Top Maoist cadre Ramakrishna alias RK is said to have managed to escape during the fighting.
"We had information about the gathering of members of Andhra-Odisha Border Special Zone Committee," Odisha Police chief K.B. Singh said.
"The joint operation was led by the Andhra Pradesh Police and Greyhounds played a major role in it," he said.
The officer said 10 .303 rifles, two SLRs and four AK-47 guns and some Maoist kits were seized from the spot.
Andhra Pradesh Director General of Police N. Sambasiva Rao said a helicopter was rushed to the scene to bring the injured personnel as well as Maoists to Visakhapatnam for treatment.
He said the police asked the Maoists to surrender but they opened fire, forcing the police to retaliate.
In Hyderabad, revolutionary poet Varavara Rao alleged that police killed the Maoists after attacking their meeting.

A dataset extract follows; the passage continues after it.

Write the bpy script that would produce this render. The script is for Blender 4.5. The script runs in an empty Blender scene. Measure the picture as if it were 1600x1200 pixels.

Most of the slain Maoists hailed from Andhra Pradesh and Telangana.
Varavara Rao demanded that a murder case be booked against the policemen involved in the attack.
"Did Maoists carry out any attack after the bifurcation of Andhra Pradesh? Then where was the need for this fake encounter?" asked Rao, a leader of Veerasam, a body of revolutionary writers.
Rao also demanded an inquiry into the incident by a sitting judge of the high court.